No one is responsible for your happiness but you.

Not your boss, who is delaying your promotion until next year.

Not your partner, who is distracted by their troubles and can’t always give what you would like.

Not your kids, who have been fussy lately, always trying to catch your attention as soon as you start doing something that matters.

Not your friends, who cannot commit to a vacation together for any reason they choose to share.

People around you are important and crucial in supporting your efforts, sharing your values and worldview, making you learn and grow as a human being. Yet, the decisions they make and the actions they take are not the reasons why you are (or are not) happy.

No one is responsible for your happiness but you.

And you are responsible for no one’s happiness but yours.

With this in mind, focus.

Defuse

Caught in the heat of an argument, the challenge is to find the lucidity to defuse. Do that while you are in a position of power, and you will have made real progress.

Going head against head, second guessing, paying back, raising your voice, smashing and controlling. Those are short-lived strategies that will just feed into the next argument.

What is strength?

Inspiring change

If all you give people are facts, they will take note and move on with their lives.

Give them a story they can feel and relate too, and you will have their long-term attention.

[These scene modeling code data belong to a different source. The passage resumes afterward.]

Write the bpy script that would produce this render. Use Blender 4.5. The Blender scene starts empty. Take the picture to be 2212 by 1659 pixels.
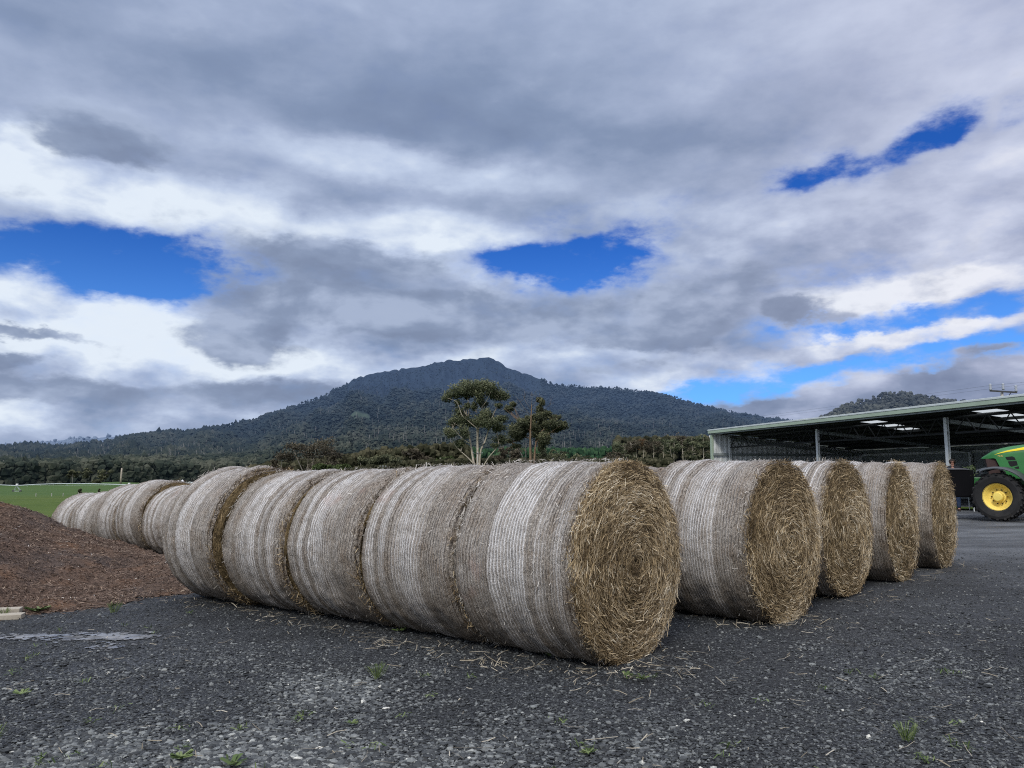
import bpy, bmesh, math, random
import numpy as np
from mathutils import Vector, Matrix
rng = np.random.default_rng(7); random.seed(7)
S = bpy.context.scene; COL = S.collection
R = math.radians
# ------------------------------------------------------------------ camera
F, CX, CY, CAMH = 1661.0, 1106.0, 829.5, 1.5
PITCH = math.atan(194.5 / F)
cp, sp = math.cos(PITCH), math.sin(PITCH)
cam = bpy.data.cameras.new('camera'); co = bpy.data.objects.new('camera', cam); COL.objects.link(co)
cam.sensor_fit = 'HORIZONTAL'; cam.sensor_width = 36; cam.lens = 36 * F / 2212
cam.clip_start = .1; cam.clip_end = 20000
co.location = (0, 0, CAMH); co.rotation_euler = (math.pi / 2 + PITCH, 0, 0)
S.camera = co

def ray(px, py):
    a, b = (px - CX) / F, (CY - py) / F
    return np.array([a, cp - b * sp, sp + b * cp])
def at(px, py, Y):
    d = ray(px, py); t = Y / d[1]
    return np.array([d[0] * t, Y, CAMH + d[2] * t])

# ------------------------------------------------------------------ noise
def _h(ix, iy, iz, s):
    n = (ix.astype(np.int64) * 374761393 + iy.astype(np.int64) * 668265263 + iz.astype(np.int64) * 2147483647 + s * 1442695041) & 0xffffffff
    n = ((n ^ (n >> 13)) * 1274126177) & 0xffffffff
    n = n ^ (n >> 16)
    return (n & 0xffff) / 65535.0
def vn(x, y, z=None, s=0):
    x = np.asarray(x, float); y = np.asarray(y, float)
    z = np.zeros_like(x) if z is None else np.asarray(z, float)
    ix, iy, iz = np.floor(x), np.floor(y), np.floor(z)
    fx, fy, fz = x - ix, y - iy, z - iz
    u, v, w = [f * f * (3 - 2 * f) for f in (fx, fy, fz)]
    r = 0
    for a in (0, 1):
        for b in (0, 1):
            for c in (0, 1):
                r = r + _h(ix + a, iy + b, iz + c, s) * (u if a else 1 - u) * (v if b else 1 - v) * (w if c else 1 - w)
    return r
def fbm(x, y, z=None, o=4, s=0):
    r = 0; a = .5
    x = np.asarray(x, float); y = np.asarray(y, float)
    z = np.zeros_like(x) if z is None else np.asarray(z, float)
    for i in range(o):
        r = r + a * vn(x * 2 ** i, y * 2 ** i, z * 2 ** i, s + i); a *= .5
    return r / (1 - .5 ** o)
def sstep(a, b, x):
    t = np.clip((np.asarray(x, float) - a) / (b - a), 0, 1); return t * t * (3 - 2 * t)

# ------------------------------------------------------------------ objects
def tag(o, label=None, cat=None, group=None, kind=None):
    if label: o['label'] = label
    if cat: o['category'] = cat
    if group: o['group'] = group
    if kind: o['kind'] = kind
    return o
def empty(name, loc, rz=0, label=None, cat=None, group=None):
    o = bpy.data.objects.new(name, None); COL.objects.link(o)
    o.location = [float(c) for c in loc]; o.rotation_euler = (0, 0, rz)
    o.empty_display_size = .2
    return tag(o, label, cat, group)
def mk(name, V, Fs, mats, parent=None, smooth=False, mi=None, shade=None, pshade=None):
    """V (n,3); Fs: list of (m,k) int arrays; one mesh object"""
    V = np.asarray(V, float)
    if not isinstance(Fs, list): Fs = [Fs]
    Fs = [np.asarray(f, np.int32) for f in Fs if len(f)]
    me = bpy.data.meshes.new(name)
    me.vertices.add(len(V)); me.vertices.foreach_set('co', V.astype(np.float32).ravel())
    idx = np.concatenate([f.ravel() for f in Fs])
    tot = np.concatenate([np.full(len(f), f.shape[1], np.int32) for f in Fs])
    st = np.concatenate([[0], np.cumsum(tot)[:-1]]).astype(np.int32)
    me.loops.add(len(idx)); me.loops.foreach_set('vertex_index', idx.astype(np.int32))
    me.polygons.add(len(tot)); me.polygons.foreach_set('loop_start', st); me.polygons.foreach_set('loop_total', tot)
    me.polygons.foreach_set('use_smooth', np.full(len(tot), bool(smooth)))
    if not isinstance(mats, (list, tuple)): mats = [mats]
    for m in mats: me.materials.append(m)
    if mi is not None: me.polygons.foreach_set('material_index', np.asarray(mi, np.int32))
    if shade is not None:
        at_ = me.attributes.new('shade', 'FLOAT', 'FACE'); at_.data.foreach_set('value', np.asarray(shade, np.float32))
    if pshade is not None:
        at_ = me.attributes.new('tone', 'FLOAT', 'POINT'); at_.data.foreach_set('value', np.asarray(pshade, np.float32))
    me.update(calc_edges=True); me.validate()
    o = bpy.data.objects.new(name, me); COL.objects.link(o)
    if parent: o.parent = parent
    return o
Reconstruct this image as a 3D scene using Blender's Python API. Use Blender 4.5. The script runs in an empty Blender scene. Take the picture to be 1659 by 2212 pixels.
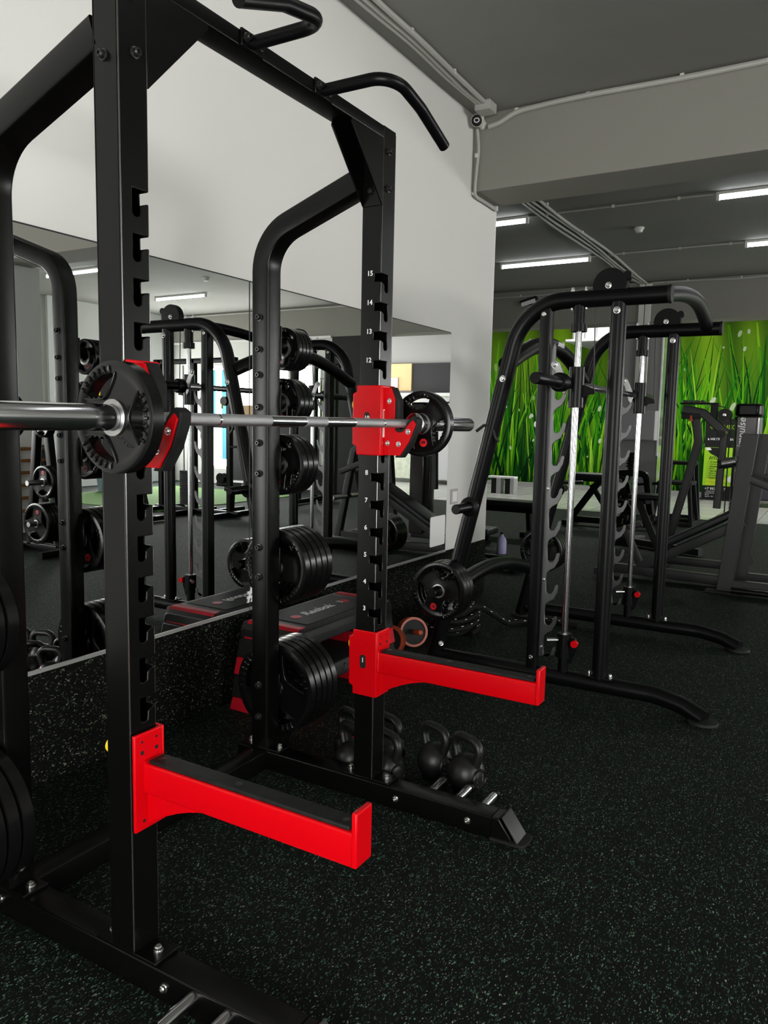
import bpy, bmesh, math, random
from mathutils import Vector, Matrix
S = bpy.context.scene
COL = S.collection
PI = math.pi

# ---------------------------------------------------------------- camera
CAM_POS = Vector((2.365, 0.0, 1.3))
YAW, PITCH, ROLL = -0.53114, -0.1141, 0.02018
cd = bpy.data.cameras.new('camera')
cam = bpy.data.objects.new('camera', cd); COL.objects.link(cam)
fwd = Vector((math.sin(YAW)*math.cos(PITCH), math.cos(YAW)*math.cos(PITCH), math.sin(PITCH)))
rgt = fwd.cross(Vector((0, 0, 1))).normalized(); upv = rgt.cross(fwd)
r2 = rgt*math.cos(ROLL)+upv*math.sin(ROLL); u2 = -rgt*math.sin(ROLL)+upv*math.cos(ROLL)
mm = Matrix((r2, u2, -fwd)).transposed().to_4x4(); mm.translation = CAM_POS
cam.matrix_world = mm
cd.sensor_fit = 'VERTICAL'; cd.sensor_height = 36.0; cd.lens = 1671.0/2212.0*36.0
cd.clip_start = 0.02; cd.clip_end = 200
S.camera = cam

# ---------------------------------------------------------------- light and exposure
W_BACK = 14.5     # daylight in the windows behind the camera
W_SIDE = 19.0     # daylight in the windows of the right and far walls
TUBE = 14.0       # fluorescent tubes
FILL_PANEL = 60.0      # added fill panels, no seen lamps, brightening mural and tiled bay
S.view_settings.view_transform = 'Standard'; S.view_settings.look = 'None'
S.view_settings.gamma = 1.0; S.view_settings.use_curve_mapping = False
S.view_settings.exposure = 0.0
wd = bpy.data.worlds.new('world'); S.world = wd; wd.use_nodes = True
wd.node_tree.nodes['Background'].inputs[0].default_value = (0.6, 0.7, 0.8, 1)
wd.node_tree.nodes['Background'].inputs[1].default_value = 0.3
S.cycles.max_bounces = 10; S.cycles.diffuse_bounces = 5; S.cycles.glossy_bounces = 6
S.cycles.caustics_reflective = False; S.cycles.caustics_refractive = False
S.cycles.sample_clamp_indirect = 4.0; S.cycles.blur_glossy = 0.4

# ---------------------------------------------------------------- materials
def M(name, col, rough=.5, metal=0., spec=.5, emit=None, es=0., coat=0.):
    m = bpy.data.materials.new(name); m.use_nodes = True
    b = m.node_tree.nodes['Principled BSDF']
    b.inputs['Base Color'].default_value = (*col, 1); b.inputs['Roughness'].default_value = rough
    b.inputs['Metallic'].default_value = metal; b.inputs['Specular IOR Level'].default_value = spec
    b.inputs['Coat Weight'].default_value = coat
    if emit: b.inputs['Emission Color'].default_value = (*emit, 1); b.inputs['Emission Strength'].default_value = es
    return m
def nodes(m): return m.node_tree.nodes, m.node_tree.links, m.node_tree.nodes['Principled BSDF']
def bumpy(m, scale, strength, dist=.002):
    n, l, b = nodes(m)
    tc = n.new('ShaderNodeTexCoord'); ns = n.new('ShaderNodeTexNoise'); bp = n.new('ShaderNodeBump')
    ns.inputs['Scale'].default_value = scale; ns.inputs['Detail'].default_value = 4
    bp.inputs['Strength'].default_value = strength; bp.inputs['Distance'].default_value = dist
    l.new(tc.outputs['Object'], ns.inputs['Vector']); l.new(ns.outputs['Fac'], bp.inputs['Height']); l.new(bp.outputs['Normal'], b.inputs['Normal'])
    return m
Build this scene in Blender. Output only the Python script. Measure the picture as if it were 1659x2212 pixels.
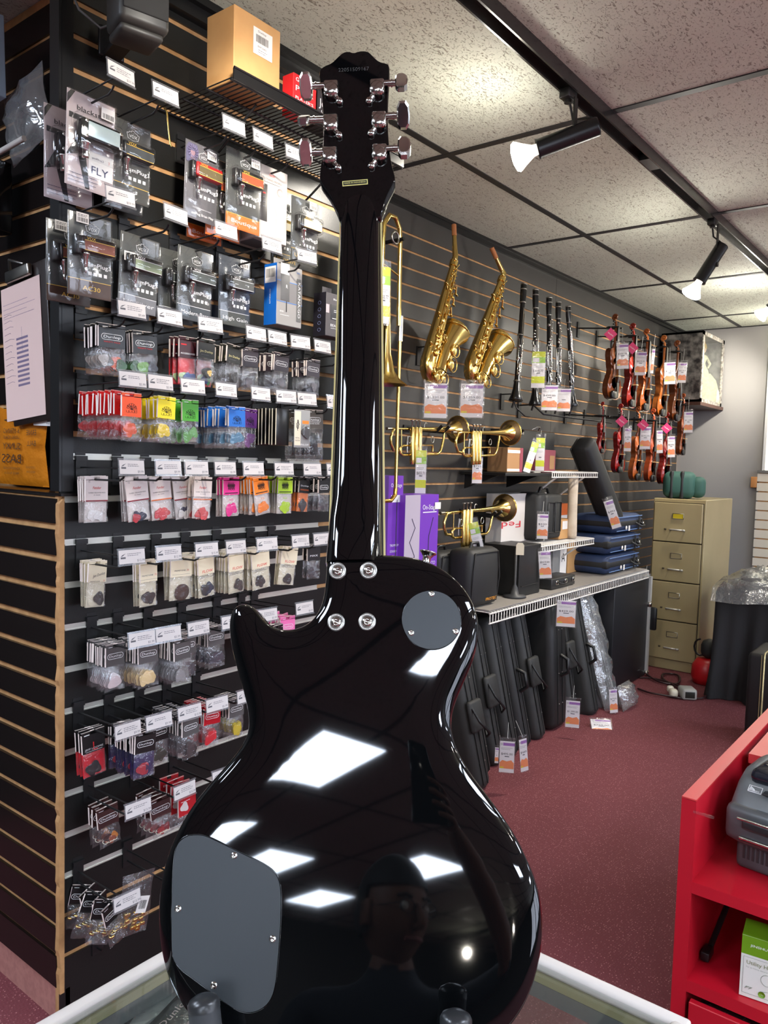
import bpy, bmesh, math, random
from mathutils import Vector as V, Matrix as MX
from mathutils.geometry import delaunay_2d_cdt
for o in list(bpy.data.objects): bpy.data.objects.remove(o)
S = bpy.context.scene; C = S.collection; PI = math.pi
random.seed(7); R = random.random
def U(a, b): return a + (b - a) * R()
# ---------------------------------------------------------------- camera
F = 1680.0; YAW, PIT, ROL = [math.radians(a) for a in (51.97, 3.83, -1.576)]
HC = 1.44; CAM = V((0, 0, HC))
fw = V((math.sin(YAW)*math.cos(PIT), math.cos(YAW)*math.cos(PIT), -math.sin(PIT)))
r0 = V((math.cos(YAW), -math.sin(YAW), 0)); d0 = fw.cross(r0)
rt = math.cos(ROL)*r0 + math.sin(ROL)*d0; dn = -math.sin(ROL)*r0 + math.cos(ROL)*d0
cd = bpy.data.cameras.new('camera'); cam = bpy.data.objects.new('camera', cd); C.objects.link(cam)
cd.sensor_fit = 'VERTICAL'; cd.sensor_height = 36; cd.lens = 36*F/2212; cd.clip_start = .01; cd.clip_end = 60
cam.matrix_world = MX(((rt.x, -dn.x, -fw.x, 0), (rt.y, -dn.y, -fw.y, 0), (rt.z, -dn.z, -fw.z, HC), (0, 0, 0, 1)))
S.camera = cam
def ray(x, y): return rt*((x-829.5)/F) + dn*((y-1106)/F) + fw
def hit(x, y, ax, val):                       # where the line of sight of a pixel meets a world plane
    v = ray(x, y); return CAM + v*((val-CAM[ax])/v[ax])
def dep(p): return (V(p)-CAM).dot(fw)
# ---------------------------------------------------------------- world, exposure, lights
w = bpy.data.worlds.new('world'); S.world = w; w.use_nodes = True
w.node_tree.nodes['Background'].inputs[0].default_value = (.8, .85, 1, 1)
w.node_tree.nodes['Background'].inputs[1].default_value = .02
S.view_settings.view_transform = 'Standard'; S.view_settings.look = 'None'
S.view_settings.exposure = 0.35; S.view_settings.gamma = 1; S.view_settings.use_curve_mapping = False
S.cycles.transparent_max_bounces = 40; S.cycles.max_bounces = 8
TROFFER = 34.0; BULB = 60.0; SPOT = 75.0; GLIM = 8.0; SHOP_FILL = 5.0
ZC = 2.629; YN = 1.739; YF = 2.21; XE = .976; XB = 7.0
# ---------------------------------------------------------------- materials
def lin(c): 
    c = c/255.0
    return c/12.92 if c <= .04045 else ((c+.055)/1.055)**2.4
def rgb(t): return (lin(t[0]), lin(t[1]), lin(t[2]), 1)
MT = {}
def mat(n, col=None, ro=.5, me=0, sp=.5, bump=None, coat=0, emit=0, var=None, grain=None):
    if n in MT: return MT[n]
    m = bpy.data.materials.new(n); m.use_nodes = True; nt = m.node_tree; b = nt.nodes['Principled BSDF']
    b.inputs['Base Color'].default_value = rgb(col); b.inputs['Roughness'].default_value = ro
    b.inputs['Metallic'].default_value = me; b.inputs['Specular IOR Level'].default_value = sp
    b.inputs['Coat Weight'].default_value = coat; b.inputs['Coat Roughness'].default_value = .03
    if emit: b.inputs['Emission Color'].default_value = rgb(col); b.inputs['Emission Strength'].default_value = emit
    if bump or var:
        tc = nt.nodes.new('ShaderNodeTexCoord'); nz = nt.nodes.new('ShaderNodeTexNoise')
        nt.links.new(tc.outputs['Object'], nz.inputs[0]); nz.inputs['Scale'].default_value = (bump or var)[0]; nz.inputs['Detail'].default_value = 4
        if bump:
            bp = nt.nodes.new('ShaderNodeBump'); bp.inputs['Strength'].default_value = bump[1]; bp.inputs['Distance'].default_value = bump[2]
            nt.links.new(nz.outputs[0], bp.inputs['Height']); nt.links.new(bp.outputs[0], b.inputs['Normal'])
        if var:
            mx = nt.nodes.new('ShaderNodeMix'); mx.data_type = 'RGBA'; rp = nt.nodes.new('ShaderNodeValToRGB')
            nz2 = nt.nodes.new('ShaderNodeTexNoise'); nz2.inputs['Scale'].default_value = var[0]; nz2.inputs['Detail'].default_value = 6
            nt.links.new(tc.outputs['Object'], nz2.inputs[0]); nt.links.new(nz2.outputs[0], rp.inputs[0])
            rp.color_ramp.elements[0].position = .38; rp.color_ramp.elements[1].position = .64
            mx.inputs[6].default_value = rgb(col); mx.inputs[7].default_value = rgb(var[1])
            nt.links.new(rp.outputs[0], mx.inputs[0]); nt.links.new(mx.outputs[2], b.inputs['Base Color'])
    MT[n] = m; return m
def plastic(n, tint=(235, 238, 240), sc=60, milky=.06, gl=.32, bs=.8, ro=.16, fk=.8):
    if n in MT: return MT[n]
    m = bpy.data.materials.new(n); m.use_nodes = True; nt = m.node_tree; N = nt.nodes; L = nt.links
    N.remove(N['Principled BSDF']); out = N['Material Output']
    tr = N.new('ShaderNodeBsdfTransparent'); tr.inputs[0].default_value = rgb(tint)
    gs = N.new('ShaderNodeBsdfGlossy'); gs.inputs['Roughness'].default_value = ro
    df = N.new('ShaderNodeBsdfDiffuse'); df.inputs[0].default_value = (.75, .77, .8, 1)
    tc = N.new('ShaderNodeTexCoord'); nz = N.new('ShaderNodeTexNoise'); nz.inputs['Scale'].default_value = sc; nz.inputs['Detail'].default_value = 2
    nz.inputs['Distortion'].default_value = 1.2
    bp = N.new('ShaderNodeBump'); bp.inputs['Strength'].default_value = bs; bp.inputs['Distance'].default_value = .006
    L.new(tc.outputs['Object'], nz.inputs[0]); L.new(nz.outputs[0], bp.inputs['Height']); L.new(bp.outputs[0], gs.inputs['Normal'])
    lw = N.new('ShaderNodeLayerWeight'); lw.inputs[0].default_value = .5; L.new(bp.outputs[0], lw.inputs['Normal']); pw = N.new('ShaderNodeMath'); pw.operation = 'POWER'; pw.inputs[1].default_value = 4.0; L.new(lw.outputs['Facing'], pw.inputs[0]); fr = N.new('ShaderNodeMath'); fr.operation = 'MULTIPLY_ADD'; fr.inputs[1].default_value = .9; fr.inputs[2].default_value = .05; L.new(pw.outputs[0], fr.inputs[0])
    ad = N.new('ShaderNodeMath'); ad.operation = 'MULTIPLY_ADD'; ad.inputs[1].default_value = fk; ad.inputs[2].default_value = gl*.25; L.new(fr.outputs[0], ad.inputs[0]); ad.use_clamp = True
    m1 = N.new('ShaderNodeMixShader'); m1.inputs[0].default_value = milky; L.new(tr.outputs[0], m1.inputs[1]); L.new(df.outputs[0], m1.inputs[2])
    m2 = N.new('ShaderNodeMixShader'); L.new(ad.outputs[0], m2.inputs[0]); L.new(m1.outputs[0], m2.inputs[1]); L.new(gs.outputs[0], m2.inputs[2])
    L.new(m2.outputs[0], out.inputs[0]); MT[n] = m; return m
BAG = plastic('clear bag plastic', (251, 251, 251), 60, .03, .12, .8, .14, .9); BLIS = plastic('clear blister', (252, 252, 252), 22, .008, .06, .12, .09, .9)
WRAP = plastic('loose wrapping film', (225, 225, 222), 26, .16, .6)
GLASS = plastic('pane glass', (243, 247, 245), .5, .005, .05, .05, .03, 1)
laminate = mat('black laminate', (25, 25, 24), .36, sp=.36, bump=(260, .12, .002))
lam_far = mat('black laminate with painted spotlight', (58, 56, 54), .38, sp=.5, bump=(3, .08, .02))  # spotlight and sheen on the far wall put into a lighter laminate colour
lam_end = mat('brown black laminate', (20, 15, 14), .26, sp=.28)
mdf = mat('fibreboard', (184, 140, 92), .7, var=(30, (162, 120, 76)))
mdfdk = mat('dark fibreboard', (120, 82, 48), .7, var=(30, (96, 62, 36)))
insert = mat('pale metal insert', (205, 205, 196), .3, me=.55)
black = mat('black plastic', (20, 20, 21), .4); blackm = mat('black satin metal', (26, 26, 27), .32, me=.3)
white = mat('white card', (222, 218, 214), .6); cream = mat('cream card', (226, 216, 192), .65)
ink = mat('grey print', (92, 92, 96), .7); inkd = mat('black print', (20, 20, 22), .6); wht = mat('white print', (232, 232, 232), .5)
chrome = mat('chrome', (215, 212, 205), .12, me=1); gold = mat('lacquered brass', (236, 204, 122), .2, me=1)
goldd = mat('deep brass', (214, 170, 84), .22, me=1); red = mat('red print', (205, 30, 34), .5)
steel = mat('brushed steel', (170, 168, 162), .28, me=1)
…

Give them empathy for their own story, and you will have them ready to change their behaviour.

On a journey

When your focus is on self-awareness and self-understanding, there’s a risk to end up feeling lonely and isolated. Partly because it’s yourself you are focusing on, and partly because it is difficult to relate what we feel and think to others (“Am I the only one who feels or thinks this?”).

The importance of those around you and of peer-support cannot be underestimated. Go on this journey with people you value and care about.